(1997)
Que
assim se fará, me digo, a mão deslizando no papel antigo reencontrado, diário
de liberação do micro, diário de deixar-me ir (vir), ser, não-ser, catar/coçar,
mas dizer - da dor da madrugada em que acordo ainda com a coluna massacrada da
véspera e vou me perdendo nos túneis da insônia.
O Diário de um Não-Livro é a
liberdade. É pegar as pontas esgarçadas
do ser, minhas talagarças, fios soltos, capinzal. Uma personagem de Clarice também
dizia: “Meu enleio vem de que um tapete é feito de tantos fios que não posso me
resignar a seguir um fio só : meu enredamento vem de que uma história é feita
de muitas histórias”.
Isto sou eu, meus escritos, a
perplexidade. O que é escrever - a pergunta eterna, que não se responde, só se
desfaz: no rabisco. Mas eu amanheci inventando a liberdade, a descoberta do
Não-Livro que se faz sempre, obscuro e destravado em nós, se processa. E de
repente em um dia, mais uma madrugada chuvosa, e acordando em dor: que é
preciso prestar um ouvido a esse Não-Livro em nós, aquele que, por primo pobre
e sombrio, rejeitamos - porque ele é o verdadeiro, é o rascunho do Ser
e o Ser é sempre rascunho, pobre,
esfarrapado, e glorioso também, mas de glória solitária, o resplendor na noite
- o dom das madrugadas. E o resto, é academia de letras. E João Guimarães Rosa
dizendo, no seu último discurso, na posse da Academia Brasileira: “Mas o que o
homem é‚ depois de tudo, é a soma das vezes em que pôde dominar em si mesmo a
natureza. Sobre o incompleto feitio que a existência lhe impôs, a forma que ele
tentou dar ao próprio e dorido rascunho”
e
assim me redescubro, um eu-menina, Cecília com seu caderno, a hoje grisonante
estafada senhora, o freio nos dentes, o olhar numa súplica última : o Caderno,
nos dentes. Duas pontas.
(O
Não-Livro, sim, que é coisa de esconsos e parênteses, está desperto em mim
nesta recém-manhã e me traz as coisas pelo menos da véspera, mas que saem do
imenso caldo em que estiveram mergulhadas - do fluxo existencial que vem também
de outros tempos, de outras vidas?)
A
“ficção” é sempre a ficção de que o livro se fez de uma vez só - escrito
inteirinho , por milagre. Em qualquer livro de ficção, romance ou novela - a
ficção é a mentira do escritor escrevendo aquele livro sem continuar vivendo
sua contingência diária, seu suor/lágrimas/sangue. Como se levasse os
manuscritos sobre as águas, ou sobre o
ronco do terremoto - que é o desta realidade em que vivemos. Um livro sem “Nohant”
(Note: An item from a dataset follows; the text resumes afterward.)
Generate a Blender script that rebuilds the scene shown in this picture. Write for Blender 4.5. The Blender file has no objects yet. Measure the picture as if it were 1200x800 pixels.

– e explico: que eu sempre me dizia que um dia, quando fosse mais velha, como
George Sand me retiraria para uma propriedade chamada Nohant e ficaria ali com
meu cachorro, escrevendo e passeando no campo, feliz e sossegada. Mas hoje, sem
sossego, sem propriedade alguma campestre ou urbana, e nem mesmo um cachorro
que me preste um ouvido atento, só tenho em mim este livro que é Não-Livro,
porque eternamente incompleto, desatado, livro da metrópole e dos meus 350 eus,
das costuras esgarçadas se mostrando
obscenas, rindo um riso muito mau, derrisão - na face do todo-dia.